The Paradox: Household Wealth Rises
Median household wealth rises 76% in the all-best economy (from $3,842 to $6,757), confirming that the failure is not one of individual welfare but of social welfare aggregated across all agent types. Households rationally defect from the coordinated consumption path; the cost is borne collectively by firms and, in the long run, by households themselves as the productive base that supports their income erodes. ZLB frequency paradoxically declines as credit demand collapses rather than as a result of improved monetary traction.
Historical Case Studies
Three historical episodes confirm that the demand-deficiency mechanism identified computationally is not a model artefact but a recurring structural feature of advanced economies.
Japan's Lost Decades (1991–2003): Following the asset bubble collapse, Japanese households dramatically raised savings rates (precautionary motive), banks contracted credit despite near-zero interest rates, and firms slashed investment. Each decision was individually rational given the environment. The aggregate result was a decade of stagnation with GDP growth averaging 0.5%/yr and deflation despite the ZLB — matching the all-best attractor closely.
Euro-area periphery (2010–2015): Under fiscal austerity conditionality, households in Greece, Portugal, and Spain cut consumption simultaneously, banks tightened credit in response to sovereign risk, and firms reduced investment. Each decision was individually rational given sovereign risk premia. The aggregate result was a 6–26% cumulative GDP contraction, precisely the demand-deficiency mechanism the model isolates.

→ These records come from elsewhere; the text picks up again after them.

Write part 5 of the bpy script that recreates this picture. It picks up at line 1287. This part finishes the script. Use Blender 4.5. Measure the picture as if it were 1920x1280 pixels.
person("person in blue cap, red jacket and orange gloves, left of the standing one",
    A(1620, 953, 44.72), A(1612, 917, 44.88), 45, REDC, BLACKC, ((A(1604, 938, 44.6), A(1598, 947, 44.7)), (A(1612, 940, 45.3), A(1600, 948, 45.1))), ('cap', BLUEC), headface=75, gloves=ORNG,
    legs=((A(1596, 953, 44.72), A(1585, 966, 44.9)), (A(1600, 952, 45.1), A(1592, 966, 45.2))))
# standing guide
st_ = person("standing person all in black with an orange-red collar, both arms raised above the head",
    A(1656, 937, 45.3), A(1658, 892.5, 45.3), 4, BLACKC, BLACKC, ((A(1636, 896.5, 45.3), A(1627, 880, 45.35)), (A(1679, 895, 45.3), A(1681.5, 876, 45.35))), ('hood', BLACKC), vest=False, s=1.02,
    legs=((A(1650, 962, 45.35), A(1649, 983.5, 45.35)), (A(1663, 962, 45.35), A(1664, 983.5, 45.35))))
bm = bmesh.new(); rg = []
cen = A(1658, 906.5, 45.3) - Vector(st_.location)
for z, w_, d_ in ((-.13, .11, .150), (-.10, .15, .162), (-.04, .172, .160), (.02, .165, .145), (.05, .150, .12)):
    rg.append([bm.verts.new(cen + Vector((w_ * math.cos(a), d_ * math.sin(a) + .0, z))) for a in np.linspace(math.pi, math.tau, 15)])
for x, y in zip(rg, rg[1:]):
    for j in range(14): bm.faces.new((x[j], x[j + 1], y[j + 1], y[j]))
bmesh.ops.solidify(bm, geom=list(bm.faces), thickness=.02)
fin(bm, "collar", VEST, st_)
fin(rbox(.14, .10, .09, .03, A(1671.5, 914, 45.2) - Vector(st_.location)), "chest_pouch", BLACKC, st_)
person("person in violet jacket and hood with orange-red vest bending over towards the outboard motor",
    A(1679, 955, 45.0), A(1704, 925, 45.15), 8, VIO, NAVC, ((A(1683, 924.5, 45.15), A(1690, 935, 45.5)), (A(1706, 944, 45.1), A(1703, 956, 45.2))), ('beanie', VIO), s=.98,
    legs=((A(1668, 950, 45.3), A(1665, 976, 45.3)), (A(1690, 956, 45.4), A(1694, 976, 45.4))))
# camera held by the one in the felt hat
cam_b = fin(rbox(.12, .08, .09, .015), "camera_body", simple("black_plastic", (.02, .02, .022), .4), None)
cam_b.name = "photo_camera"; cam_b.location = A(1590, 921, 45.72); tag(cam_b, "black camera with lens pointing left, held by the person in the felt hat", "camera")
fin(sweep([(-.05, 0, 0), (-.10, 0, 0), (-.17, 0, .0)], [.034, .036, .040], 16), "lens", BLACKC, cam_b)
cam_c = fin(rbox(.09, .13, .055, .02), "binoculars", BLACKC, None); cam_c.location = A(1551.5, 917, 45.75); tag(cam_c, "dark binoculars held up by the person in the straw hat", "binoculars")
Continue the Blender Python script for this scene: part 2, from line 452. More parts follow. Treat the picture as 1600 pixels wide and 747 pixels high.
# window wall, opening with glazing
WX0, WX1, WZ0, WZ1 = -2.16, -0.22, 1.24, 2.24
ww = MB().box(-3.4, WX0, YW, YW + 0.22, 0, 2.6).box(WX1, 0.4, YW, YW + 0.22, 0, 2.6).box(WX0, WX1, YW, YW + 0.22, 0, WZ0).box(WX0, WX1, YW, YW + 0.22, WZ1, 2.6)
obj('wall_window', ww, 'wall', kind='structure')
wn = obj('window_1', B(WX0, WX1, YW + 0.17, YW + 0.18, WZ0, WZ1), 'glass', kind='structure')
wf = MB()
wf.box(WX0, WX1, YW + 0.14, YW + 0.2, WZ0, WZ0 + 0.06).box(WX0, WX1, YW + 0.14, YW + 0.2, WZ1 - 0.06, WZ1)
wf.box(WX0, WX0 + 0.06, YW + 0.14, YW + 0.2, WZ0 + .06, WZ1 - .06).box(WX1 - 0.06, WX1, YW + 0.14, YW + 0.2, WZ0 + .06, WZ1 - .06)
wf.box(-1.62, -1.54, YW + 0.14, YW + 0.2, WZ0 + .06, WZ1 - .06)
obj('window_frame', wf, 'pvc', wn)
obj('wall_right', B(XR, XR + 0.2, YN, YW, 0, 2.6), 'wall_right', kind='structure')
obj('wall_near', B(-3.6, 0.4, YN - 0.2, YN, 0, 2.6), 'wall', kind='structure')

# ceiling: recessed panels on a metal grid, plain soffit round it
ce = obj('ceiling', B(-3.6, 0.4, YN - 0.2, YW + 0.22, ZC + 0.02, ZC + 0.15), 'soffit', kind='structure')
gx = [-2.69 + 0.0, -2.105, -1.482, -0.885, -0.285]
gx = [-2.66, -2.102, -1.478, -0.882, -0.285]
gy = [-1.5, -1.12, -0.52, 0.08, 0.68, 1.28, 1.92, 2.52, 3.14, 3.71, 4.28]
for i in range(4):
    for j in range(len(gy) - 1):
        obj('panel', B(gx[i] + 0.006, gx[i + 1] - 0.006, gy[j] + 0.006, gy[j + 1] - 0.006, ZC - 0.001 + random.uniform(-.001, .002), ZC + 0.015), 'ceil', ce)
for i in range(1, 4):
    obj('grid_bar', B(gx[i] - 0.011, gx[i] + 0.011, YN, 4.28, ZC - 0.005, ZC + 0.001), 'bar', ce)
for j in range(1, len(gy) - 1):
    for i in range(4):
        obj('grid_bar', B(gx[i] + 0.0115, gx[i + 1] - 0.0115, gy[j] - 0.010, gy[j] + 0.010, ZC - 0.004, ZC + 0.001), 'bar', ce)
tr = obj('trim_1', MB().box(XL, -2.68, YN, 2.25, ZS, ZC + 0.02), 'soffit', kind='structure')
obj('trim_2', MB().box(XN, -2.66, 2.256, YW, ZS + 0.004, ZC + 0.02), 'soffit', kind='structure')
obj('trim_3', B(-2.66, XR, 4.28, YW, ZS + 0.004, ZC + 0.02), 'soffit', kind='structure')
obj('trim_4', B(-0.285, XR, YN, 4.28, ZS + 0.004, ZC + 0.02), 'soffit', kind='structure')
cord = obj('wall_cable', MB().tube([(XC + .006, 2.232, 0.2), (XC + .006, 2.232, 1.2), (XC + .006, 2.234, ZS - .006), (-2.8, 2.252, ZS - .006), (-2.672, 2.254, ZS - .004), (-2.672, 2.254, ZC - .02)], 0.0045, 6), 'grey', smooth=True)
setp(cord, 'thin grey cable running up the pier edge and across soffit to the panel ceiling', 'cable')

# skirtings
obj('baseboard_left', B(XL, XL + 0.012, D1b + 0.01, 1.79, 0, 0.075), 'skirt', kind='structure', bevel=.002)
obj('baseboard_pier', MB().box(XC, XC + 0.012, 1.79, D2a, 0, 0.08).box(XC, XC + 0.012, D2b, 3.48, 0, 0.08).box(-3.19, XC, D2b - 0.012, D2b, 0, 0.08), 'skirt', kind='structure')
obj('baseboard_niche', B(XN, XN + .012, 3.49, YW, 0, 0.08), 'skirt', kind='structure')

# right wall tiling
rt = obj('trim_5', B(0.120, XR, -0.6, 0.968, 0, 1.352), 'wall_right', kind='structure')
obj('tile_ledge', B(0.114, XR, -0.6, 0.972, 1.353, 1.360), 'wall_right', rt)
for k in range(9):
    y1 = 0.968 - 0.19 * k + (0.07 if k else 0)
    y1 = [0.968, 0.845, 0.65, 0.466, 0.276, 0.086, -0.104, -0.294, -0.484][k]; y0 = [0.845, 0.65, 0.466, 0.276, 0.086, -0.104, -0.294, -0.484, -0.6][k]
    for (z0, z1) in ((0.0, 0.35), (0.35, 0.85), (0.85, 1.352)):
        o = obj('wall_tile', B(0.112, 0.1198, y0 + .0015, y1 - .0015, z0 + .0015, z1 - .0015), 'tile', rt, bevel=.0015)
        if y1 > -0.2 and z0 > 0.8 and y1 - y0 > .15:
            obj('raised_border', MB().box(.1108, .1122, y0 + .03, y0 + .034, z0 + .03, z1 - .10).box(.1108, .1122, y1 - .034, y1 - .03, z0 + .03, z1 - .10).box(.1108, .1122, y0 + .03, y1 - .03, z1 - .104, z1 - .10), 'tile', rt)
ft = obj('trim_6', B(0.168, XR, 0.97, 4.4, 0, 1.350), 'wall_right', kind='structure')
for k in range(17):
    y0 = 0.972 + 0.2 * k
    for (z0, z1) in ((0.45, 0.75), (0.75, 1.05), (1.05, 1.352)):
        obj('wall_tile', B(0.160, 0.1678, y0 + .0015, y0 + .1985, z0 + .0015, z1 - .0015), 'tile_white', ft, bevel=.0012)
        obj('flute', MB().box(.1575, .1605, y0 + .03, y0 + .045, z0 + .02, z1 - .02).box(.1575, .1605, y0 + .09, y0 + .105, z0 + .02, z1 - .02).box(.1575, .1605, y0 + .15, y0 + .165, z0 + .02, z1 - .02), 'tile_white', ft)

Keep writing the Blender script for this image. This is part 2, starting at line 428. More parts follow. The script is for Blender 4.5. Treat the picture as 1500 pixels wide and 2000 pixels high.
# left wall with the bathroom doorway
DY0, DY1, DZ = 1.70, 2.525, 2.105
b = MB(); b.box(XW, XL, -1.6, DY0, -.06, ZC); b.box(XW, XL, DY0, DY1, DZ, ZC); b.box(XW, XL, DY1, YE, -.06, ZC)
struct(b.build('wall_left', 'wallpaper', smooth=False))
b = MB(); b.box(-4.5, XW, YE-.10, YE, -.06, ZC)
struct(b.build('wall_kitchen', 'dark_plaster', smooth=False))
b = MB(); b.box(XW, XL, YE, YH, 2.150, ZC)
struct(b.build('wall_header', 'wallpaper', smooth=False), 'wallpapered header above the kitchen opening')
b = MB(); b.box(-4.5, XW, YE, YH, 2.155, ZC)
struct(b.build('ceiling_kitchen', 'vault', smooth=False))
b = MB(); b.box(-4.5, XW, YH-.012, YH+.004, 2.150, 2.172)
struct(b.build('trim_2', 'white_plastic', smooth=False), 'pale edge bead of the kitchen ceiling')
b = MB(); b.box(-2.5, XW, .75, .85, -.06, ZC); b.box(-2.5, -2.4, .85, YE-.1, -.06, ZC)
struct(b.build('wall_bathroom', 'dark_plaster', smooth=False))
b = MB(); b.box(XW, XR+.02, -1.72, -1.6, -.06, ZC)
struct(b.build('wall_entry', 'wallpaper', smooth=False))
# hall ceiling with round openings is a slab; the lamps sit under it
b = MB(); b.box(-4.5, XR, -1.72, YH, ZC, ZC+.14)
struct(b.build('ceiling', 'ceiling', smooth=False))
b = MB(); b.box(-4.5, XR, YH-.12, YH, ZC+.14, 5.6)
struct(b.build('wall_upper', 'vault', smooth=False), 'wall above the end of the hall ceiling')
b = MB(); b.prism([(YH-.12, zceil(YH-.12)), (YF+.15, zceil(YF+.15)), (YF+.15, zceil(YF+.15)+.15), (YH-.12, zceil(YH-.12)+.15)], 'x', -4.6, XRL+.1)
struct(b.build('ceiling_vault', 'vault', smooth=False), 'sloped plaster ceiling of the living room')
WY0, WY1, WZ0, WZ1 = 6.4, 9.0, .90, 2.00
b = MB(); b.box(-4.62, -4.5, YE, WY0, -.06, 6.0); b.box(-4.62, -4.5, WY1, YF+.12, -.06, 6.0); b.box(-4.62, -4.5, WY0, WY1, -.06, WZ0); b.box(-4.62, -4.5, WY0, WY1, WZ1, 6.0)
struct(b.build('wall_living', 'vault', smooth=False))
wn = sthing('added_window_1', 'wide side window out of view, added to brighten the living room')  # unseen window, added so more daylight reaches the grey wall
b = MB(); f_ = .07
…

US balance-sheet recession (2008–2012): Following the housing collapse, US households deleveraged rapidly (individually rational given negative equity), banks contracted credit (individually rational given regulatory pressure and NPL uncertainty), and firms cut investment (individually rational given demand uncertainty). The aggregate result was the deepest post-war US recession, recovered only by large fiscal transfers — consistent with the model's prediction that the decentralised equilibrium requires external coordination to escape.
Conclusion
Three conclusions emerge from the analysis. First, coordination failure is structural: the all-best economy produces markedly worse aggregate outcomes than the bounded-rational baseline even though every agent type is following individually-optimal rules. Second, the failure mechanism here differs from the companion paper: rather than credit surge and ZLB lock-in, the channel is demand deficiency — conservative household savings and bank credit rationing suppress the consumption and investment flows that sustain firm viability. Third, bounded rationality is a structural stabiliser, not a modelling convenience.
The result establishes that the bounded-rational behaviour documented in heterogeneous-agent macro models is not a modelling simplification but a stabilising feature. Replacing bounded rationality with survival-maximising rules — even without imposing theoretical equilibrium conditions — is sufficient to produce coordination failure. The economy possesses two stable attractor states: the coordinated equilibrium under bounded rationality and the decentralised equilibrium under survival-optimal rules.
Future work should investigate whether an iterative best-response dynamic (each agent type updating its strategy in response to others' strategies) converges to a stable Nash equilibrium or cycles, and whether the resulting equilibrium is closer to the bounded-rational baseline or to the all-best outcome documented here. See Paper 1 for the companion study on the baseline model, ZLB dynamics, and Minsky dynamics.